Wednesday, August 3, 2016

Holding Patterns

Airplane:
Piper Cherokee (PA-28-161/A)
Hobbs:
1.5 hours
Landings:
1
Flight Profile:
Before departing, I got the following clearance from my instructor (first part of the flight was done under the hood but VFR):
Cleared Rancho Intersection
After takeoff, left turn 270 intercept V23 CARIF intersection
Julian 246 Radial Rancho
Hold west of Rancho
Climb and maintain 3500 feet
Expect Further Clearance 1325 local
After executing the three holds, we would obtain an instrument clearance in the air for ILS Montgomery Field, full stop.
Flight Details:
Today's lesson was holding patterns. The plan was to depart MYF under the hood, intercept V23 and fly to CARIF intersection, and then execute three holding patterns. The first was west of Rancho intersection (344 degree radial from Mission Bay VOR and 246 radial from Julian VOR). These would be right turns (the outbound leg south of the Julian 246). Then we would transition to holding east of Rancho, also right turns, with the outbound leg north of the Julian 246). Finally, we would, at Rancho, attempt to enter a holding pattern with left turns east of the Mission Bay 344 radial). The picture looked something like this:
The three holding patterns
What complicated things a bit was the wind was strong out of the south, and the heading indicator was not functioning properly (after right turns of 180 degrees, which you do constantly in a holding pattern, the heading indicator was off 20 or 30 degrees. It seemed to function ok after left turns). I had to constantly update the heading indicator. Guess I will be ready for next week's partial panel exercise, at least as far as the heading indicator is concerned :-)
Lessons Learned:
  • I identified CARIF by intersecting two radials (Julian 246 and MZB 326 (or V23)). I should have used V23 and DME distance to identify the intersection.

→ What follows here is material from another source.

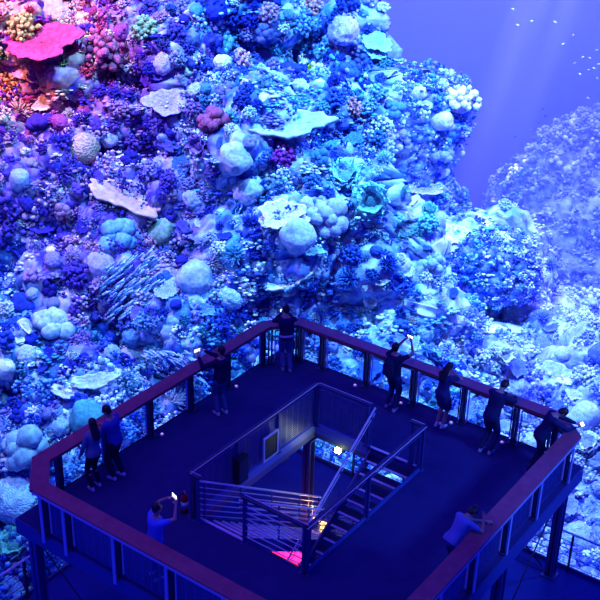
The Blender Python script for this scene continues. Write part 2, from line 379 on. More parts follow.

  • It's easy to get confused. I initially held *east* of rancho in pattern 1, not west.
  • In the Cherokee, 3 minutes or so before reaching the holding fix, reduce airspeed (via pitch and power) to about 80 knots and fly the holding patterns at that speed.
  • Don't panic - there is plenty of room on either side of the holding fix for errors. The 1 minute leg timing guarantees you won't be more than 2 minutes from the holding fix.
  • The first fix was entered direct. The second teardrop. When it came time to do the third, which was supposed to be parallel, it was easier for me to visualize teardrop, and that's what I did. I turned north 30 degrees right of what I would have flown for the parallel entry, flew for a minute, then turned back to the inbound leg heading (164). My instructor was happy with that - keep in mind that for the practical test, any method that gets me into the holding pattern is acceptable.
  • I need to pay attention to the nav1/nav2 switch that controls what radio the DME is remoted to. I flew at times with it remoted on nav 2, and was confused by what was happening until my instructor pointed it out. I'm trying to think of a reason I would ever want to have it set on nav 2, so need to add that to my preflight checks.
My notepad after the flight with assignments from ATC
  • The ILS into MYF was uneventful, except once again, given a practice approach. Once again, 4000 feet was last assigned altitude, and this worked well.
  • Needed to do better identifying tuned VORs. I did it on the ground before takeoff (was able to receive both MZB and JUL) but in the air, I seemed to forget the importance, and flew for a while on the wrong VOR. 
  • Calling in for a clearance from the air is pretty easy: "Socal approach, cherokee 9206N in vicinity of Lake Hodges, instrument request" - "Cherokee 9206N go ahead" - "Cherokee 9206N is PA-28-161/A requesting instrument approach montgomery field full stop". After that, basically got cleared to class Bravo, fly VFR, sqwawk and ident, headings and altitudes to the localizer. I was prepared to get a more complete clearance and readback like when calling from the ground but pretty much we just jumped in (I think my instructor called it a "pop-up request" when you get a clearance from the air).